Thursday, October 4, 2012

Reflections

Today marks one month living and teaching in Kabul! Incidentally, today was also "Teachers Day," a school-wide event honoring the ANIM faculty. I arrived in the morning to find my room decorated with streamers and little paper flowers. Throughout the morning, the faculty was led from room to room where feasts had been prepared and laid out by the students. There was cake, dancing, music, speeches, gift-giving and more. It was quite touching as students came up to me to shake my hand and to congratulate me on being a teacher.

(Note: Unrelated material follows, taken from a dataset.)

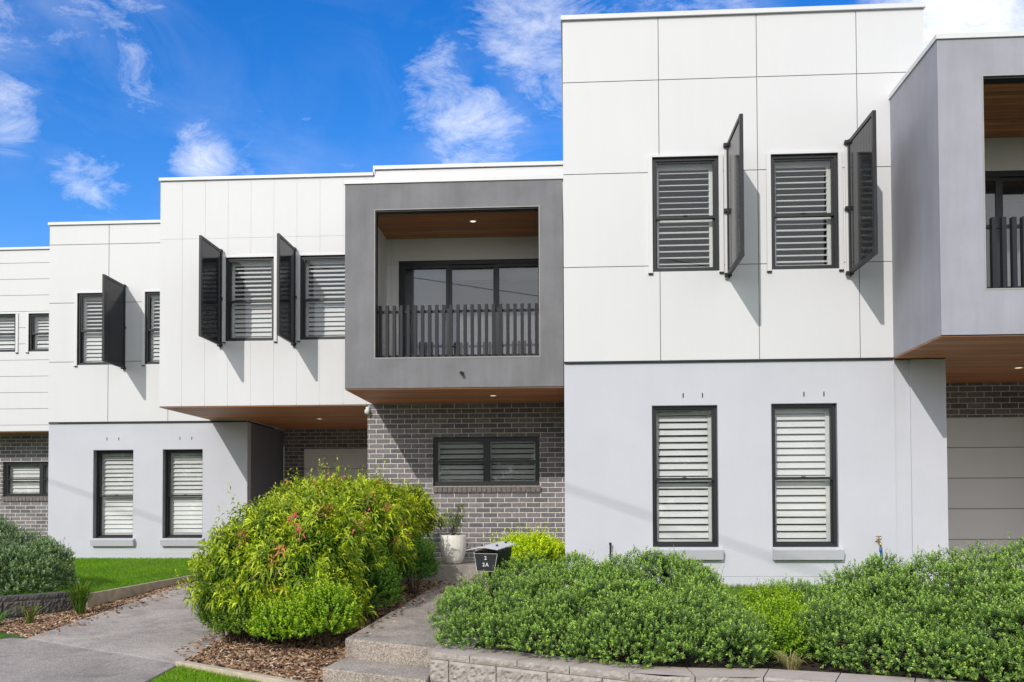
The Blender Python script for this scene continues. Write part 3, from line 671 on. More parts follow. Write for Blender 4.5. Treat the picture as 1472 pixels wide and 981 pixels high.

What better way to celebrate one month in Afghanistan!

Teachers Day cake
I thought I would reflect on this anniversary by traveling back in time and revisiting the events that led me up to this moment. When I first heard about the opportunity to teach in Kabul, I knew deep down that I had no choice but to go. Something drew me to it. I applied for the job without really thinking it through completely. But when I was actually offered the position, I had to really take a step back and give it some serious thought. Even after making the decision to take the job, it took me almost three months to fully accept the fact that I was actually going. Some days I would be thrilled and excited, and other days I would be deeply, profoundly anxious.

A banana merchant
Nothing would prepare me for my last days in New York before my departure. I wanted to savor every moment of my familiar life before it all vanished. At the same time, I was extremely restless and subject to sudden waves of panic and emotion. Then, just a few days before leaving, my Grandmother passed away. We had been expecting it for awhile, but the news was still shocking and tragic. It was a hard time. My Mom had decided to take a job in New Jersey, leaving my Dad to look after the house in Virginia. She was struggling with the fact that she would be living in a new place by herself and having me move halfway across the world. My girlfriend, while ever-supportive, was nervous for me and afraid, as I was, about the impending year of long-distance. The mixture of excitement and anxiety was overwhelming.

Kabul
After a devastatingly difficult farewell to my girlfriend at the airport a few days later, I finally stepped on to the plane bound for Kabul. At that moment I was struck by the oddest feeling of profound relief. The hardest part was the waiting. When I felt the airplane take off I knew that this was it, a new chapter of my life had begun.